Die Männer der Familie führen als Begründung die Religion an. Wenn eine Frau sich der Religion widersetzt, heißt das in vielen afghanischen Familien, dass sie aus der Familie verstoßen wird und sogar Blut vergossen werden kann.  

Sie heiraten Söhne der Familie, werden gezwungen, schwanger zu werden und werden teilweise sogar vergewaltigt.  Jede dieser gewalttätigen Verhaltensweisen wird religiös und moralisch legitimiert.

In Afghanistan spricht man nur dann von Vergewaltigung, wenn ein Mann gewaltsam Geschlechtsverkehr mit einer Frau hat, die nicht mit ihm verheiratet ist.

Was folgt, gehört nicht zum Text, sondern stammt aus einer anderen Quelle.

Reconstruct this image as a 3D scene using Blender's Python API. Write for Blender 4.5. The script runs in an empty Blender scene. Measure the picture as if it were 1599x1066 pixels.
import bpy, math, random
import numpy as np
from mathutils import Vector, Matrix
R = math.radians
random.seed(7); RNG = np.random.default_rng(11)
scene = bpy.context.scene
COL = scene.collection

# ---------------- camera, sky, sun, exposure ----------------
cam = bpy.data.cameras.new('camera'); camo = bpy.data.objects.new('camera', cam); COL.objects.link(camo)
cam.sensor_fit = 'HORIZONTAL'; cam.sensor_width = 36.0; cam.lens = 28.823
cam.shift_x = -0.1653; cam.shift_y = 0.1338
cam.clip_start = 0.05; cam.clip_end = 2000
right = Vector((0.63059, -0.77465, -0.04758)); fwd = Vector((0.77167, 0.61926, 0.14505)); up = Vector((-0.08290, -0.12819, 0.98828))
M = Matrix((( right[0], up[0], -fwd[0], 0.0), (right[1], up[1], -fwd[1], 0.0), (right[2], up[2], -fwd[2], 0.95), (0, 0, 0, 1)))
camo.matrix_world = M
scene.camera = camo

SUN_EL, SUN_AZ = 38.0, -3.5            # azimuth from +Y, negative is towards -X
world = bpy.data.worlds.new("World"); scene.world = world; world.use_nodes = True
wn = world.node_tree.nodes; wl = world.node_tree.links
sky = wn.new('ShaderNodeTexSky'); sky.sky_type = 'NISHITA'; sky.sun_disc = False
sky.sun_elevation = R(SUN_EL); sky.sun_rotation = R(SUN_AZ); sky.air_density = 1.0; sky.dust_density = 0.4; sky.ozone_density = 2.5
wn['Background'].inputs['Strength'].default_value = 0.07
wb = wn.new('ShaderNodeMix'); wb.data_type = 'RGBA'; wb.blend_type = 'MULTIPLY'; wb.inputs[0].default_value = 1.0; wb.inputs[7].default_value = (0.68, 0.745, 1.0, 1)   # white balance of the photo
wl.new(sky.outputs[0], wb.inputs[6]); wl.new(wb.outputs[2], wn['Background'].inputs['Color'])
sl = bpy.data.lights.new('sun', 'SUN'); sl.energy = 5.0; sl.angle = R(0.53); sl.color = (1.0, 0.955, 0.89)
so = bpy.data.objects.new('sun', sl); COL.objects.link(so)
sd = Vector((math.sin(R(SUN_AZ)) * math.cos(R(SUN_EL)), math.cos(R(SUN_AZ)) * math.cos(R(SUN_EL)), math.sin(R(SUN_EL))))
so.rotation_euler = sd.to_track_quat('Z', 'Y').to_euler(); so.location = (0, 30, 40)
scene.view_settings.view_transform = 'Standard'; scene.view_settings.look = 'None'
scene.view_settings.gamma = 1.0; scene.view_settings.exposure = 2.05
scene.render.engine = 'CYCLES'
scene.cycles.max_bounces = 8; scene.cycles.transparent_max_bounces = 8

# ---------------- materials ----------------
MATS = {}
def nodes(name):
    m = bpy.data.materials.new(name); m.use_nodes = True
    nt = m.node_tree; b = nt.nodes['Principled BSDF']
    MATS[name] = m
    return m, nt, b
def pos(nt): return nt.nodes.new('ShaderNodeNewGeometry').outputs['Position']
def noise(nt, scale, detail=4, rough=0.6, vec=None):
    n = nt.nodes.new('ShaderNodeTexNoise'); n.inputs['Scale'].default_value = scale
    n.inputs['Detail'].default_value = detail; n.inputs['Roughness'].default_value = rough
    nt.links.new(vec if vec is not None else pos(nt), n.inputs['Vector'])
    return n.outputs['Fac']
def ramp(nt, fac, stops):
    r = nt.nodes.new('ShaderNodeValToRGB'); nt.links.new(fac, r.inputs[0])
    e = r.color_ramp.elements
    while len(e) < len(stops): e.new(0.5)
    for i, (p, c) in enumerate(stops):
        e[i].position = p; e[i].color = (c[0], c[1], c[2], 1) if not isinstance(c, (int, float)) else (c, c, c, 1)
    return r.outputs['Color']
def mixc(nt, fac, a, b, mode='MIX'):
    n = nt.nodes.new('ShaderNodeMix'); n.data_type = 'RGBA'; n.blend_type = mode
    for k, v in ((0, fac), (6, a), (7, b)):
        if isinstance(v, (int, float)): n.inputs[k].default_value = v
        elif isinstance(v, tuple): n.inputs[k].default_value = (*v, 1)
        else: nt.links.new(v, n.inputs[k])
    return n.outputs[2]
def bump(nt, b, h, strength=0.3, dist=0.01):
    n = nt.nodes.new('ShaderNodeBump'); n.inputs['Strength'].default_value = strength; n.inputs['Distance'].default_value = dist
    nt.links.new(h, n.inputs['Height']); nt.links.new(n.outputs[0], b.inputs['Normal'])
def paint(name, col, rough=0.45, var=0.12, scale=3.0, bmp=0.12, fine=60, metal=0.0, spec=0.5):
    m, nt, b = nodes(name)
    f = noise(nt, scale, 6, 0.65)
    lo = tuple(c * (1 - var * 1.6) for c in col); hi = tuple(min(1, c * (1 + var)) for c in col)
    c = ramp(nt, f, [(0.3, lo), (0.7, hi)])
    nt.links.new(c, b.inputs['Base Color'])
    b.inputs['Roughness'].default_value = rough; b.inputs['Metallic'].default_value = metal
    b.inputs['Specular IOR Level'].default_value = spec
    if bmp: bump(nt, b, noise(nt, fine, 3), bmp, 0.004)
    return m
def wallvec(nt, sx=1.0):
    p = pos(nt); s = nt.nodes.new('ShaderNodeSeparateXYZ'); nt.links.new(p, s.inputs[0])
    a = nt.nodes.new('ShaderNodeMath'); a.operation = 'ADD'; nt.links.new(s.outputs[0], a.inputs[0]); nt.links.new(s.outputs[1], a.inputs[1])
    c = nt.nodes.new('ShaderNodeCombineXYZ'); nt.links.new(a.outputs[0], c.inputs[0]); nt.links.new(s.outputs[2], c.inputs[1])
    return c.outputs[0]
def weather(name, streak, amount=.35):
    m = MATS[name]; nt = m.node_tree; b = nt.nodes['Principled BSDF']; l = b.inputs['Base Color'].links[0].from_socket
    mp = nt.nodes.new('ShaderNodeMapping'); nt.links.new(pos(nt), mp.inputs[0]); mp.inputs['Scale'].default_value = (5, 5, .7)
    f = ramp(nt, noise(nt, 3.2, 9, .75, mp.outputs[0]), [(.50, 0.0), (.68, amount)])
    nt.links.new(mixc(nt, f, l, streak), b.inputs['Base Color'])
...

Die gleiche Definition gilt für afghanische Familien in Deutschland.

Daher kommt es dazu, dass eine große Zahl afghanischer Frauen in Deutschland auch ungewollt schwanger, weil ihr Mann es will. Der Ehemann entscheidet, wie viele Kinder die Frau gebären wird, und die Familien geben der Frau sogar die Schuld für das (falsche) Geschlecht des Kindes. 

Diese Frauen könnten sich HIlfe holen in Deutschland, aber sie sind sich dessen nicht bewusst. Denn entsprechend der afghanischen Tradition werden sie oft von den Männern der Familie in ihren Häusern eingesperrt werden. So genießen nur die die Männer afghanischer Familien die Freiheiten in Deutschland. Das muss sich ändern und dazu muss die Politik noch gezielter auf die afghanische Community in Deutschland zugehen, Frauen niedrigschwellige Angebote machen, in der Nachbarschaft, in Schulen und Kindergärten. Damit auch sie die Chance auf ein selbstbestimmteres und gewaltfreies Leben haben.